*INFORMATION SUPPLIED*
** BEGIN **

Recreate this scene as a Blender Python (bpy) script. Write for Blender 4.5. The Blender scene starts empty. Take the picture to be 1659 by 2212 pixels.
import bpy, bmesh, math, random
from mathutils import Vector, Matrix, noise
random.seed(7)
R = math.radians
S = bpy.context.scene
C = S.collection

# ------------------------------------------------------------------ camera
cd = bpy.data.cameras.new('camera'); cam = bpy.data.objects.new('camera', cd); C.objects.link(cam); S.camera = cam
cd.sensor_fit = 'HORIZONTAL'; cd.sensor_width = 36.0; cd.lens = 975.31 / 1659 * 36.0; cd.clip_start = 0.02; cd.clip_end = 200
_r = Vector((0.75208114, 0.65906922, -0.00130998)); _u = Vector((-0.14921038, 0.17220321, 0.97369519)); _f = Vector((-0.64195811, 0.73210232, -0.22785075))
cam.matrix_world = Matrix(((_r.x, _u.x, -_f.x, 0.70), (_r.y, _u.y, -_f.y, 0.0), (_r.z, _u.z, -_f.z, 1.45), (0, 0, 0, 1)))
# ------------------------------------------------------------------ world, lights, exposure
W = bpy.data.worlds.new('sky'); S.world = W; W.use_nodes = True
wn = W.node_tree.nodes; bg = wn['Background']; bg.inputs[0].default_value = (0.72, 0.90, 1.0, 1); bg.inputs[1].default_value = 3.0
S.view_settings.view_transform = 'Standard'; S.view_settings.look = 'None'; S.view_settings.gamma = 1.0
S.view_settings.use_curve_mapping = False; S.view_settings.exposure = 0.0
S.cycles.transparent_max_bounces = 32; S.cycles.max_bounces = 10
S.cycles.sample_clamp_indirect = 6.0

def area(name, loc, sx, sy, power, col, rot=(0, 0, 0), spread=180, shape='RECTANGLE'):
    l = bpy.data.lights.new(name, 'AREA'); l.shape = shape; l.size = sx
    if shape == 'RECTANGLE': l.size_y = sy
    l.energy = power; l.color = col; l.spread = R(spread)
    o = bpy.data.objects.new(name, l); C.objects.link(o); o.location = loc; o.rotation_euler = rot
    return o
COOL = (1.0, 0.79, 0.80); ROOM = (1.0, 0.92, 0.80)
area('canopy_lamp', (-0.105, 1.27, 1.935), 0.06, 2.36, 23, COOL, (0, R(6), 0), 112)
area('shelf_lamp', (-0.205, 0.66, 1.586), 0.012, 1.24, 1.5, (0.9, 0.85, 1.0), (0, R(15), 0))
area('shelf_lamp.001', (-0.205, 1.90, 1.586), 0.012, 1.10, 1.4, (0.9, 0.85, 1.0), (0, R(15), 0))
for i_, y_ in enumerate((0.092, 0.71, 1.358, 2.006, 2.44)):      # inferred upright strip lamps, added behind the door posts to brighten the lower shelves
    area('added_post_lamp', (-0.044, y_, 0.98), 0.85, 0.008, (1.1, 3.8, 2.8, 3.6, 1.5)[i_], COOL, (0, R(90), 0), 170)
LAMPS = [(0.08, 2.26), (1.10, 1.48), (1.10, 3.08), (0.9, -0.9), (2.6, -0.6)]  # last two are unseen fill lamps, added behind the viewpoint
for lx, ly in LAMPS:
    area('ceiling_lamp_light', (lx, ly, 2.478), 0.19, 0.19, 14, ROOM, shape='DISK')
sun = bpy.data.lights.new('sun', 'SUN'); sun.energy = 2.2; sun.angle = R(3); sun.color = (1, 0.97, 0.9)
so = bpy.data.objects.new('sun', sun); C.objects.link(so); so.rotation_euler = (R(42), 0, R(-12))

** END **

*REQUIRED TASK*
Return the opening line of the data and every line after it through the line containing "C = S.collection", please, exactly as written and with nothing added.

*EXERCISE RESULT*
Recreate this scene as a Blender Python (bpy) script. Write for Blender 4.5. The Blender scene starts empty. Take the picture to be 1659 by 2212 pixels.
import bpy, bmesh, math, random
from mathutils import Vector, Matrix, noise
random.seed(7)
R = math.radians
S = bpy.context.scene
C = S.collection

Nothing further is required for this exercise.